Il est regrettable que l'éditeur n'ait pas saisi l'occasion pour ajouter un Index des noms et des lieux. En outre la première édition manquait déjà cruellement de cartes. Il n'y en avait qu'une seule qui couvrait les trente premiers chapitres. Elle a disparu dans la réédition. Tout le monde n'a pas sous la main la traduction anglaise de Moss Roberts qui en contient une dizaine. Je signale par ailleurs que l'on trouve sur internet des cartes très utiles dans "Generals of the South, The foundations and early history of the Three Kingdoms state of Wu" du Prof. Rafe de Crespigny. Sur internet encore un site (en anglais) consacré aux "Trois Royaumes" donne des biographies détaillées des principaux héros du roman.

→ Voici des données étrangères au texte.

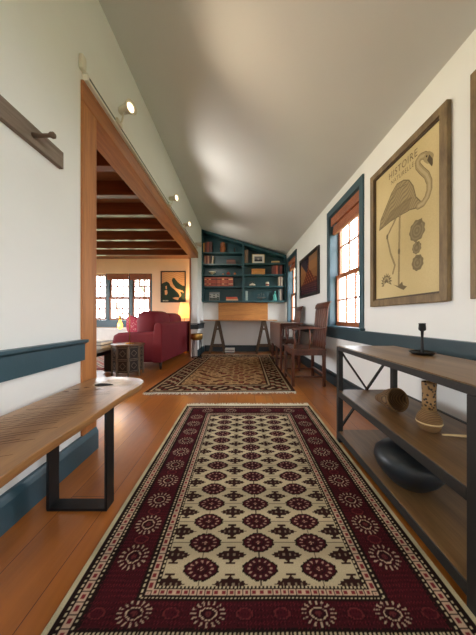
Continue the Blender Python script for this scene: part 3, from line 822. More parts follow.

Enfin on comprend mal pourquoi la Préface de Nghiêm Toan qui donne un résumé très utile de l'oeuvre s'est transformée en Postface dans la réédition.
Bien sûr il faut remercier Flammarion d'avoir réimprimé ce roman historique extraordinaire mais on a vraiment l'impression que cela n'a été fait qu'à cause de la sortie du film. Film dont le titre français dit peu combien il ne relate qu'un épisode certes important mais très limité dans le temps de l'Histoire des Trois Royaumes.
On aurait rêvé d'une édition dans la Bibliothèque de la Pléiade, comparable à celle des autres grands romans chinois déjà publiés.
Quant à la traduction qui paraît chez You-Feng le mieux est de l'ignorer. On ne peut la comparer à celle de Nghiêm Toan, Louis Ricaud et Jean et Angélique Lévi.